Two noteworthy works address the themes of both cladding and enclosure. Eiko Ishioka designed Concentration Coat, 2002, to create a literal and conceptual space for Olympic athletes to meditate, listen to music or relax prior to competition; the oversized garment forms a kind of womblike cocoon that keeps out distractions and external noise (the literal space) in the interval between warm-up and performance (the conceptual space). In renderings for Primitive Hut, 2000, Bay Area architect Raveevarn Choksombatchai of Loom conceptualizes a single-unit dwelling whose fluid and organic surface is based on the notion of skin and bones.

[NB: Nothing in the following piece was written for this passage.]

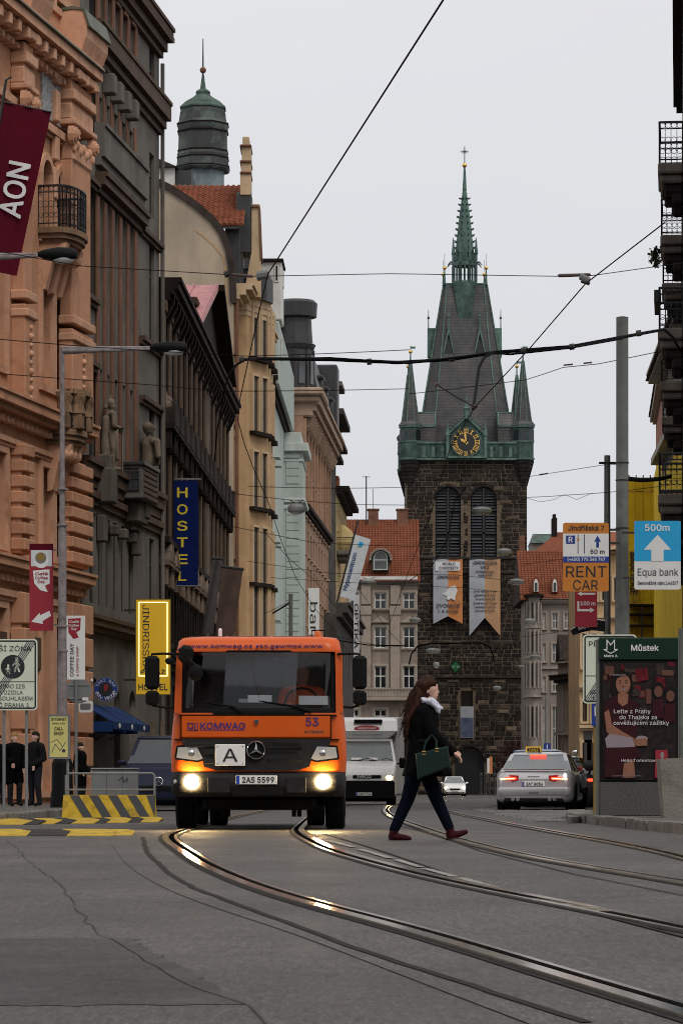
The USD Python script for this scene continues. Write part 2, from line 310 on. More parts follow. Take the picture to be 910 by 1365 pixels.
# ---------------------------------------------------------------- pavements
def pavement(name, line, outer, h, kerb_from, kerb_to, klen, klab):
    "raised pavement whose kerb follows line; kerb stones one by one where they show"
    poly = Polygon(list(line) + list(outer)); inner = poly.buffer(-.02)
    s = T(name, None, None, kind='structure'); m = drape(inner, h)
    s.part('paving', m, 'pavement_stone')
    c = np.array(line, float); d = np.r_[0, np.cumsum(np.linalg.norm(np.diff(c, axis=0), axis=1))]
    u = 0; far = M()
    while u < d[-1] - .2:
        e = min(u + klen * rng.uniform(.85, 1.15), d[-1])
        a = np.array([np.interp(u + .008, d, c[:, 0]), np.interp(u + .008, d, c[:, 1])]); b = np.array([np.interp(e - .008, d, c[:, 0]), np.interp(e - .008, d, c[:, 1])])
        t = (b - a) / np.linalg.norm(b - a); n = np.array([-t[1], t[0]]); n = n if inner.contains(Point((a + b) / 2 + n * .4)) else -n
        j = rng.uniform(-.012, .012); za, zb = float(g(a[1])), float(g(b[1])); dz = rng.uniform(-.008, .008)
        p = []
        for zt in (-.1, 1):
            for q, z in ((a - n * j, za), (b - n * j, zb), (b + n * .26, zb), (a + n * .26, za)): p.append([q[0], q[1], z + (h + .012 + dz if zt == 1 else -.08)])
        k = M(); p = np.array(p); lo, hi = p[:4], p[4:]; ins = lambda r, f: r + (r.mean(0) - r) * f
        k.hull(np.vstack([lo, hi - [0, 0, .025], ins(hi, .06)]))
        if kerb_from <= a[1] <= kerb_to: s.part('kerb_stone', k, 'kerb_stone')
        else: far.raw(*k.arr())
        u = e
    if far.n: s.part('kerb', far, 'kerb_stone', kind='stuff')
    return s
LK = [(-9.5, 46), (-7.2, 46.6), (-5.9, 48.4), (-5.45, 51), (-5.45, 66), (-5.1, 95), (-3.5, 155), (-2.6, 185), (-1.0, 210), (-.1, 235), (1.2, 262), (2.4, 285)]
pavement('left_pavement', LK, [(2.4, 300), (-40, 300), (-40, 46)], .12, 46, 72, 1.0, '')
RK = [(9, 28), (6.2, 31), (4.75, 34.5), (4.05, 38.5), (3.82, 43), (3.75, 48.5), (3.8, 54), (4.05, 57.5), (4.7, 59.6), (6.5, 61), (7.0, 64), (8.2, 85), (10.3, 110), (12.6, 140), (15.8, 200), (19, 262)]
RP = pavement('right_pavement', RK, [(60, 262), (60, 28)], .12, 30, 62, 1.05, '')
# two pale ramp slabs at the kerb's corner, below the taxi
m = M(); a, b, c, d = G(757, 1086), G(780, 1085), G(783, 1097), G(757, 1099)
for k, (s0, s1) in enumerate(((0, .46), (.5, .97))):
    q = [a + (d - a) * s0, b + (c - b) * s0, b + (c - b) * s1, a + (d - a) * s1]; k_ = M()
    k_.hull([[p[0], p[1], 0] for p in q] + [[p[0] * .998, p[1], .10 - .03 * i // 2] for i, p in enumerate(q)]); RP.part('ramp_slab', k_, 'kerb_stone')
# setts between the tracks and the parking bay
st = M(); cnt = 0
zone = Polygon([(3.15, 52), (3.6, 52), (3.7, 58.5), (6.4, 62), (6.9, 66), (8, 86), (9.4, 104), (5.0, 104), (3.3, 80)])
t = T('sett_paving', None, None, kind='structure')
t.part('bed', drape(zone, .006), 'tar'); near = []
y = 52.2
while y < 103:
    w = .16; x = 2.9 + rng.uniform(0, .1)
    while x < 9.4:
        l = rng.uniform(.13, .2)
        if zone.contains(Point(x + l / 2, y + w / 2)):
            h = .03 + rng.uniform(-.008, .01); k = M(); gg = .012; z0 = float(g(y))
            lo = [[x + gg, y + gg, z0], [x + l - gg, y + gg, z0], [x + l - gg, y + w - gg, z0], [x + gg, y + w - gg, z0]]
            hi = [[p[0] + (x + l / 2 - p[0]) * .25, p[1] + (y + w / 2 - p[1]) * .25, z0 + h] for p in lo]
            st.hexa(lo + hi); cnt += 1
        x += l
    y += w
t.part('setts', st, 'sett', kind='stuff')
# ---------------------------------------------------------------- rubber speed cushions on the left, in yellow and black pieces
def cushion(pxl, lab, shape):
    t = T('speed_bump', lab, 'speed bump', group='yellow and black rubber speed bumps')
    for x0, x1, y0, y1, col in pxl:
        skew = shape; q = [G(x0 - skew, y1), G(x1 - skew, y1), G(x1 + skew, y0), G(x0 + skew, y0)]; k = M(); lo = [p - [0, 0, .02] for p in q]
        c = sum(q) / 4; k.hull(lo + [p + [0, 0, .006] for p in q] + [c + (p - c) * [.94, .45, 1] + [0, 0, .05] for p in q]); t.part('segment', k, 'hump_yellow' if col else 'rubber_black')
cushion([(-30, 5, 1094, 1100, 1), (6, 34, 1094, 1100, 1), (35, 52, 1094, 1100, 0), (53, 76, 1093.5, 1099, 1), (77, 95, 1093.5, 1099, 0), (96, 128, 1093, 1098.5, 1), (129, 142, 1093, 1098, 0), (143, 172, 1092.5, 1097.5, 1), (173, 188, 1092, 1097, 0), (189, 214, 1092, 1096.5, 1)],
        'thin yellow and black speed bump close to the striped barrier', 4)
cushion([(-30, 35, 1109.5, 1115, 1), (36, 88, 1109.5, 1115, 0), (89, 150, 1109.5, 1115, 1), (151, 176, 1110, 1114.5, 1)], 'wider yellow speed bump on the asphalt in front of the striped barrier', 0)
m = M()

# ---------------------------------------------------------------- facades
mat('pane_dark', (.012, .013, .015), .06, var=.5, scale=.6, spec=.6)
mat('pane_grey', (.05, .055, .06), .05, var=.6, scale=.5, spec=.7)
mat('curtain', (.30, .29, .27), .8, var=.3, scale=2)
mat('frame_brown', (.07, .042, .03), .5)
mat('frame_white', (.55, .54, .5), .5)
mat('frame_dark', (.03, .028, .026), .5)
class F(T):
    """a building front: local x runs along the front, y into the building, z up.
    (x1, Z1) and (x2, Z2) are photo columns and distances of its two ends; side -1 = left of the street, +1 = right, 0 = faces us"""
    def __init__(s, name, label, x1, Z1, x2, Z2, side=-1, cat='building', group=None):
        a = np.array([(x1 - CX) * Z1 / FPX, Z1]); b = np.array([(x2 - CX) * Z2 / FPX, Z2])
        if side > 0: a, b = b, a
        s.a, s.t = a, (b - a) / np.linalg.norm(b - a); s.L = np.linalg.norm(b - a); s.nin = np.array([-s.t[1], s.t[0]])
        super().__init__(name, label, cat, (a[0], a[1], 0), math.atan2(s.t[1], s.t[0]), group)
    def ray(s, px, out=0.0):
        o = s.a - s.nin * out; k = (px - CX) / FPX              # x = k y
        den = s.t[0] - k * s.t[1]; u = (k * o[1] - o[0]) / den; return u, o[1] + u * s.t[1]
    def U(s, px, out=0.0): return s.ray(px, out)[0]
    def H(s, px, py, out=0.0): return HC + (YH - py) * s.ray(px, out)[1] / FPX
    def px(s, u, z, out=0.0):
        q = s.a - s.nin * out + s.t * u; return CX + FPX * q[0] / q[1], YH - (z - HC) * FPX / q[1]
    def wall(s, z0, z1, holes, mt, u0=0.0, u1=None, y=0.0, th=.45, name='wall', body=None):
        u1 = s.L if u1 is None else u1; q = sbox(u0, z0, u1, z1)
        if holes: q = q.difference(unary_union(holes))
        m = M(); m.ext(q, -(y + th), -y)
        if body:
            d = body
            m.box(u0, y + th, z0, u0 + .3, y + d, z1); m.box(u1 - .3, y + th, z0, u1, y + d, z1); m.box(u0, y + d - .3, z0, u1, y + d + .001, z1)
        return s.part(name, m, mt)
    def window(s, u0, u1, z0, z1, y=.2, nx=1, nz=(), fr='frame_brown', gl='pane_dark', sill=None, fw=.07, shape=None, sdep=.16, surround=None, so=.06, sw=.16, th=.08):
        m = M(); hole = shape or sbox(u0, z0, u1, z1)
        inner = hole.buffer(-fw, join_style=2); bars = [hole.difference(inner)]
        for k in range(1, nx + 1 - 0): 
            if nx > 0 and k <= nx:
                c = u0 + (u1 - u0) * k / (nx + 1); bars.append(sbox(c - fw / 2, z0, c + fw / 2, z1))
        for z in nz: bars.append(sbox(u0, z - fw / 2, u1, z + fw / 2))
        m.ext(unary_union(bars).intersection(hole), -(y + th), -y)
        w = s.part('window', m, fr); p = M(); p.ext(hole, -(y + th * .75), -(y + th * .45)); part('pane', p, gl, w)
        if sill: q = M(); q.box(u0 - .12, -sdep, z0 - .14, u1 + .12, y + .05, z0 - .002); part('sill', q, sill, w)
        if surround: q = M(); q.ext(hole.buffer(sw, join_style=2).difference(hole), -.002, so); part('surround', q, surround, w)
        return w
    def ledge(s, z0, prof, mt, u0=None, u1=None, name='cornice', ends=True, y=0.0):
        "moulding: prof = (height, projection) steps from below"
        u0 = 0 if u0 is None else u0; u1 = s.L if u1 is None else u1; m = M(); z = z0
        pts = [(0.02, z0)]
        for h, o in prof: pts += [(-o, z), (-o, z + h)]; z += h
        pts += [(0.02, z)]
        q = Polygon([(p[0] + y, p[1]) for p in pts]).buffer(0); m.ext(q, u0, u1, ex=(0, 1, 0), ey=(0, 0, 1)); return s.part(name, m, mt)
    def pier(s, u0, u1, z0, z1, out, mt, name='pilaster', c=.03):
        m = M(); m.box(u0, -out, z0, u1, .01, z1, c); return s.part(name, m, mt)
def railing(s, pts, z0, h, mt, parent=None, n_between=10, scroll=True, name='railing'):
    "wrought iron: rails, posts, bars and scrolls along a plan polyline"
    m = M(); pts = [np.array(p, float) for p in pts]
    for zz, r in ((z0 + h, .035), (z0 + h * .84, .015), (z0 + h * .08, .02)): m.tube([[p[0], p[1], zz] for p in pts], r, 5)
    for a, b in zip(pts[:-1], pts[1:]):
        L = np.linalg.norm(b - a); n = max(2, int(L / .14))
        for k in range(n + 1):
            q = a + (b - a) * k / n; m.tube([[q[0], q[1], z0], [q[0], q[1], z0 + h]], .028 if k in (0, n) else .011, 4)
            if scroll and k < n:
                c = a + (b - a) * (k + .5) / n; d = (b - a) / L
                for zc, rr in ((z0 + h * .28, L / n * .45), (z0 + h * .55, L / n * .6), (z0 + h * .92, h * .07)):
                    m.tube([[c[0] + d[0] * rr * math.cos(w), c[1] + d[1] * rr * math.cos(w), zc + rr * math.sin(w)] for w in np.linspace(0, 1.8 * PI, 8)], .011, 4, False)
    return s.part(name, m, mt, parent=parent)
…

Other examples of enclosure include the Luggage House renderings,
1996–2000, by Philippe Grégoire and Claire Petetin, which may be the ultimate example of portable enclosure: the work begins as a thin aluminum suitcase that telescopes out to reveal a seemingly endless set of modular units suitable for shelter. Christopher C. Deam’s 16-foot Bambi Trailer, 2001, designed for Airstream, is the most concrete manifestation of all of the exhibition’s concepts. Outfitted primarily in silver and white, the trailer’s streamlined, perfectly ergonomic design is an outstanding example of spatial and ornamental minimalism. Visitors are invited to walk through the trailer and interact with the design.